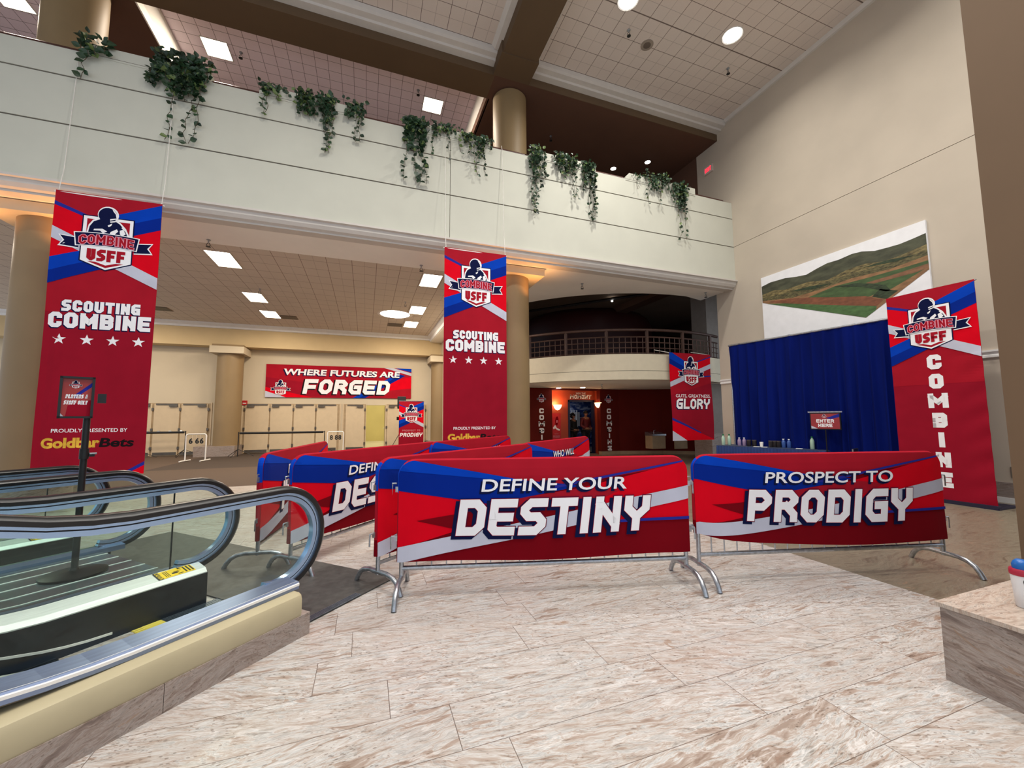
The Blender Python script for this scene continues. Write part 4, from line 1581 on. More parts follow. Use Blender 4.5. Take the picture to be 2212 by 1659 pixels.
def handrail_path():
    P = [(u, LCZ + LR + lift(u), 0, 1) for u in US + [1.5, 1.75]]
    for i in range(0, 25):
        a = PI / 2 - math.radians(198) * i / 24
        P.append((LCU + LR * math.cos(a), LCZ + LR * math.sin(a), math.cos(a), math.sin(a)))
    return P


def path_band(b, v, r0, r1, hw):
    """band following the handrail path between radial offsets r0..r1, half width hw across"""
    rings = []
    for u, z, nu, nz in handrail_path():
        rings.append([(u + nu * r0, v - hw, z + nz * r0), (u + nu * r1, v - hw * .9, z + nz * r1), (u + nu * r1, v + hw * .9, z + nz * r1), (u + nu * r0, v + hw, z + nz * r0)])
    b.loft(rings)


def escalator(v1, v2, label, curb):
    off = (1.4, (v1 + v2) / 2, 0)
    t = thing('escalator', label, 'escalator', uvw(*off), A45, 'pair of escalators')
    us = US + [1.6, 2.0]
    if curb:
        b = B().m(M_marble_v)
        b.box((-3, 2.482, 0), (1.19, 2.62, .14))
        b.box((1.193, 2.482, 0), (2.02, 2.62, .14))
        b.obj('marble_plinth', t, off)
        b = B().m(M_cream)
        rr = [(2.49, .14), (2.485, .16), (2.485, .245), (2.497, .272), (2.52, .283), (2.66, .285), (2.66, .14)]
        b.loft([[(u, v, z) for v, z in rr] for u in US + [1.6, 1.93, 1.955]] + [[(1.965, v * .9 + 2.59 * .1, z * .97 + .2 * .03) for v, z in rr]])
        b.obj('cream_sill', t, off, True)
    for k, v in enumerate((v1, v2)):
        s_ = 1 if k == 0 else -1      # inner side direction
        # outer deck
        b = B().m(M_esc_deck)
        if curb and k == 0:
            sweep(b, [(2.575, .285), (2.575, .322), (2.582, .332), (v - .012, .345), (v - .012, .285)], us, .5)
        else:
            sweep(b, [(v - s_ * .10, .25), (v - s_ * .10, .292), (v - s_ * .012, .302), (v - s_ * .012, .25)], us)
        b.obj('outer_deck', t, off)
        if curb and k == 0:
            b = B().m(M_white)
            sweep(b, [(2.572, .305), (2.572, .319), (2.580, .328), (2.592, .3335), (2.592, .305)], us, .5)
            b.obj('deck_edge', t, off)
            b = B().m(M_hinge)
            sweep(b, [(2.60, .27), (2.60, .305), (2.64, .305), (2.64, .27)], us, .5)
            b.obj('shadow_gap', t, off)
        # inner deck: flat strip + slanted lip
        b = B().m(M_esc_white)
        sweep(b, [(v + s_ * .012, .29), (v + s_ * .012, .306), (v + s_ * .128, .276), (v + s_ * .15, .247), (v + s_ * .15, .225), (v + s_ * .1, .225)], us[:-1] + [1.955, 1.985])
        d = b.obj('inner_deck', t, off)
        # warning sticker
        b = B().m(M_sticker)
        q = lambda u, w, l: (u, v + s_ * (.012 + w), .3065 + l - .030 * (w / .116))
        if k == 1:
            g = G()
            g.poly(M_sticker, [(0, 0), (.20, 0), (.20, .100), (0, .100)])
            g.poly(M_black, [(-.02, -.004), (.012, -.004), (.012, .104), (-.02, .104)])
            g.many(M_black, [[(.03 + i * .01, .01), (.034 + i * .01, .01), (.034 + i * .01, .09), (.03 + i * .01, .09)] for i in range(3)])
            g.many(M_black, [[(.145 + i * .02, .012), (.155 + i * .02, .012), (.155 + i * .02, .09), (.145 + i * .02, .09)] for i in range(3)])
            g.many(M_black, [[(.07, .03), (.10, .03), (.115, .04), (.10, .05), (.07, .05)], [(.085, .052), (.13, .056), (.13, .06), (.085, .06)], [(.1, .012), (.13, .012), (.13, .022), (.1, .022)]])
            tris, x0, x1, y0, y1 = fpolys('CAUTION', .02)
            f = .095 / (x1 - x0)
            g.many(M_sticker, [[(-.012 + (py - y0) * f * 1.6, .098 - (px - x0) * f) for px, py in p] for p in tris])
            g.build(b, lambda x, y, l: q(1.70 + x * 1.1, .110 - y, l + .001), .0003)
            b.obj('warning_sticker', t, off, fix=False)
        # skirt panel with bright brush line
        b = B().m(M_skirt)
        sweep(b, [(v + s_ * .15, .24), (v + s_ * .155, -.06), (v + s_ * .145, -.06), (v + s_ * .14, .24)], us[:-1] + [1.99])
        b.obj('skirt_panel', t, off)
        b = B().m(M_white)
        ub = [u for u in US if u < 1.2] + [1.2, 1.30, 1.42]
        b.loft([[(u, v + s_ * .154, .030 + lift(u, 1.45) + a) for a in (0, .014)] + [(u, v + s_ * .160, .030 + lift(u, 1.45) + a) for a in (.014, 0)] for u in ub])
        b.obj('brush_line', t, off)
        # glass
        b = B().m(M_glass)
        r = LR - .068
        out = [(u, .27 + lift(u)) for u in US + [1.6, 2.0]]
        a0 = -70
        arcp = [(LCU + r * math.cos(math.radians(a)), LCZ + r * math.sin(math.radians(a))) for a in range(a0, 91, 8)] + [(LCU, LCZ + r)]
        top = [(u, LCZ + r + lift(u)) for u in reversed(US + [1.5, 1.75])]
        poly = out + arcp + top
        b.prism([(u, v - .006, z) for u, z in poly], (0, .012, 0))
        b.obj('glass_panel', t, off)
        for uj in ((-.1,) if k == 0 else (1.80, .2)):
            b = B().m(M_black)
            b.box((uj - .003, v - .0065, .29 + lift(uj)), (uj + .003, v + .0065, LCZ + r + lift(uj)))
            b.obj('glass_joint', t, off)
        b = B().m(M_guide)
        path_band(b, v, -.016, -.040, .027)
        path_band(b, v, -.047, -.074, .025)
        b.m(M_black)
        path_band(b, v, -.039, -.048, .022)
        b.obj('handrail_guide', t, off, True)
        b = B().m(M_rubber)
        rings = []
        for u, z, nu, nz in handrail_path():
            sec = [(-.042, -.024), (-.046, .0), (-.036, .016), (-.018, .022), (0, .023), (.018, .022), (.036, .016), (.046, .0), (.042, -.024), (.02, -.02), (-.02, -.02)]
            rings.append([(u + nu * d_, v + w_, z + nz * d_) for w_, d_ in sec])
        b.loft(rings)
        b.obj('handrail', t, off, True)
    va, vb = v1 + .15, v2 - .15
    b = B().m(M_comb)
    b.box((1.69, va, -.02), (2.07, vb, .004))
    for i in range(34):
        u = 1.70 + i * .011
        b.box((u, va, .004), (u + .005, vb, .008))
    b.obj('landing_plate', t, off)
    b = B().m(M_yellow)
    n = 24
    for i in range(n):
        w0 = va + (vb - va) * i / n
        b.box((1.52, w0, -.025), (1.69, w0 + (vb - va) / n * .7, .006))
    b.box((1.58, va, -.02), (1.69, vb, .005))
    b.obj('comb', t, off)
    for i in range(9):
        u1 = 1.56 - i * .4
        z = lift(u1 - .2, 1.3) - .03
        b = B().m(M_step)
        b.box((u1 - .4, va, z - .25), (u1, vb, z))
        for k in range(24):
            w0 = va + (vb - va) * (k + .2) / 24
            b.box((u1 - .4, w0, z), (u1, w0 + .02, z + .008))
        b.obj('step', t, off)
    return t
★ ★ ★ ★
▸ **WHAT IS REQUIRED**:
Copy all the lines of data exactly as they appear, dropping any images.

▸ **EXERCISE RESULT**:
The Blender Python script for this scene continues. Write part 4, from line 1581 on. More parts follow. Use Blender 4.5. Take the picture to be 2212 by 1659 pixels.
def handrail_path():
    P = [(u, LCZ + LR + lift(u), 0, 1) for u in US + [1.5, 1.75]]
    for i in range(0, 25):
        a = PI / 2 - math.radians(198) * i / 24
        P.append((LCU + LR * math.cos(a), LCZ + LR * math.sin(a), math.cos(a), math.sin(a)))
    return P


def path_band(b, v, r0, r1, hw):
    """band following the handrail path between radial offsets r0..r1, half width hw across"""
    rings = []
    for u, z, nu, nz in handrail_path():
        rings.append([(u + nu * r0, v - hw, z + nz * r0), (u + nu * r1, v - hw * .9, z + nz * r1), (u + nu * r1, v + hw * .9, z + nz * r1), (u + nu * r0, v + hw, z + nz * r0)])
    b.loft(rings)


def escalator(v1, v2, label, curb):
    off = (1.4, (v1 + v2) / 2, 0)
    t = thing('escalator', label, 'escalator', uvw(*off), A45, 'pair of escalators')
    us = US + [1.6, 2.0]
    if curb:
        b = B().m(M_marble_v)
        b.box((-3, 2.482, 0), (1.19, 2.62, .14))
        b.box((1.193, 2.482, 0), (2.02, 2.62, .14))
        b.obj('marble_plinth', t, off)
        b = B().m(M_cream)
        rr = [(2.49, .14), (2.485, .16), (2.485, .245), (2.497, .272), (2.52, .283), (2.66, .285), (2.66, .14)]
        b.loft([[(u, v, z) for v, z in rr] for u in US + [1.6, 1.93, 1.955]] + [[(1.965, v * .9 + 2.59 * .1, z * .97 + .2 * .03) for v, z in rr]])
        b.obj('cream_sill', t, off, True)
    for k, v in enumerate((v1, v2)):
        s_ = 1 if k == 0 else -1      # inner side direction
        # outer deck
        b = B().m(M_esc_deck)
        if curb and k == 0:
            sweep(b, [(2.575, .285), (2.575, .322), (2.582, .332), (v - .012, .345), (v - .012, .285)], us, .5)
        else:
            sweep(b, [(v - s_ * .10, .25), (v - s_ * .10, .292), (v - s_ * .012, .302), (v - s_ * .012, .25)], us)
        b.obj('outer_deck', t, off)
        if curb and k == 0:
            b = B().m(M_white)
            sweep(b, [(2.572, .305), (2.572, .319), (2.580, .328), (2.592, .3335), (2.592, .305)], us, .5)
            b.obj('deck_edge', t, off)
            b = B().m(M_hinge)
            sweep(b, [(2.60, .27), (2.60, .305), (2.64, .305), (2.64, .27)], us, .5)
            b.obj('shadow_gap', t, off)
        # inner deck: flat strip + slanted lip
        b = B().m(M_esc_white)
        sweep(b, [(v + s_ * .012, .29), (v + s_ * .012, .306), (v + s_ * .128, .276), (v + s_ * .15, .247), (v + s_ * .15, .225), (v + s_ * .1, .225)], us[:-1] + [1.955, 1.985])
        d = b.obj('inner_deck', t, off)
        # warning sticker
        b = B().m(M_sticker)
        q = lambda u, w, l: (u, v + s_ * (.012 + w), .3065 + l - .030 * (w / .116))
        if k == 1:
            g = G()
            g.poly(M_sticker, [(0, 0), (.20, 0), (.20, .100), (0, .100)])
            g.poly(M_black, [(-.02, -.004), (.012, -.004), (.012, .104), (-.02, .104)])
            g.many(M_black, [[(.03 + i * .01, .01), (.034 + i * .01, .01), (.034 + i * .01, .09), (.03 + i * .01, .09)] for i in range(3)])
            g.many(M_black, [[(.145 + i * .02, .012), (.155 + i * .02, .012), (.155 + i * .02, .09), (.145 + i * .02, .09)] for i in range(3)])
            g.many(M_black, [[(.07, .03), (.10, .03), (.115, .04), (.10, .05), (.07, .05)], [(.085, .052), (.13, .056), (.13, .06), (.085, .06)], [(.1, .012), (.13, .012), (.13, .022), (.1, .022)]])
            tris, x0, x1, y0, y1 = fpolys('CAUTION', .02)
            f = .095 / (x1 - x0)
            g.many(M_sticker, [[(-.012 + (py - y0) * f * 1.6, .098 - (px - x0) * f) for px, py in p] for p in tris])
            g.build(b, lambda x, y, l: q(1.70 + x * 1.1, .110 - y, l + .001), .0003)
            b.obj('warning_sticker', t, off, fix=False)
        # skirt panel with bright brush line
        b = B().m(M_skirt)
        sweep(b, [(v + s_ * .15, .24), (v + s_ * .155, -.06), (v + s_ * .145, -.06), (v + s_ * .14, .24)], us[:-1] + [1.99])
        b.obj('skirt_panel', t, off)
        b = B().m(M_white)
        ub = [u for u in US if u < 1.2] + [1.2, 1.30, 1.42]
        b.loft([[(u, v + s_ * .154, .030 + lift(u, 1.45) + a) for a in (0, .014)] + [(u, v + s_ * .160, .030 + lift(u, 1.45) + a) for a in (.014, 0)] for u in ub])
        b.obj('brush_line', t, off)
        # glass
        b = B().m(M_glass)
        r = LR - .068
        out = [(u, .27 + lift(u)) for u in US + [1.6, 2.0]]
        a0 = -70
        arcp = [(LCU + r * math.cos(math.radians(a)), LCZ + r * math.sin(math.radians(a))) for a in range(a0, 91, 8)] + [(LCU, LCZ + r)]
        top = [(u, LCZ + r + lift(u)) for u in reversed(US + [1.5, 1.75])]
        poly = out + arcp + top
        b.prism([(u, v - .006, z) for u, z in poly], (0, .012, 0))
        b.obj('glass_panel', t, off)
        for uj in ((-.1,) if k == 0 else (1.80, .2)):
            b = B().m(M_black)
            b.box((uj - .003, v - .0065, .29 + lift(uj)), (uj + .003, v + .0065, LCZ + r + lift(uj)))
            b.obj('glass_joint', t, off)
        b = B().m(M_guide)
        path_band(b, v, -.016, -.040, .027)
        path_band(b, v, -.047, -.074, .025)
        b.m(M_black)
        path_band(b, v, -.039, -.048, .022)
        b.obj('handrail_guide', t, off, True)
        b = B().m(M_rubber)
        rings = []
        for u, z, nu, nz in handrail_path():
            sec = [(-.042, -.024), (-.046, .0), (-.036, .016), (-.018, .022), (0, .023), (.018, .022), (.036, .016), (.046, .0), (.042, -.024), (.02, -.02), (-.02, -.02)]
            rings.append([(u + nu * d_, v + w_, z + nz * d_) for w_, d_ in sec])
        b.loft(rings)
        b.obj('handrail', t, off, True)
    va, vb = v1 + .15, v2 - .15
    b = B().m(M_comb)
    b.box((1.69, va, -.02), (2.07, vb, .004))
    for i in range(34):
        u = 1.70 + i * .011
        b.box((u, va, .004), (u + .005, vb, .008))
    b.obj('landing_plate', t, off)
    b = B().m(M_yellow)
    n = 24
    for i in range(n):
        w0 = va + (vb - va) * i / n
        b.box((1.52, w0, -.025), (1.69, w0 + (vb - va) / n * .7, .006))
    b.box((1.58, va, -.02), (1.69, vb, .005))
    b.obj('comb', t, off)
    for i in range(9):
        u1 = 1.56 - i * .4
        z = lift(u1 - .2, 1.3) - .03
        b = B().m(M_step)
        b.box((u1 - .4, va, z - .25), (u1, vb, z))
        for k in range(24):
            w0 = va + (vb - va) * (k + .2) / 24
            b.box((u1 - .4, w0, z), (u1, w0 + .02, z + .008))
        b.obj('step', t, off)
    return t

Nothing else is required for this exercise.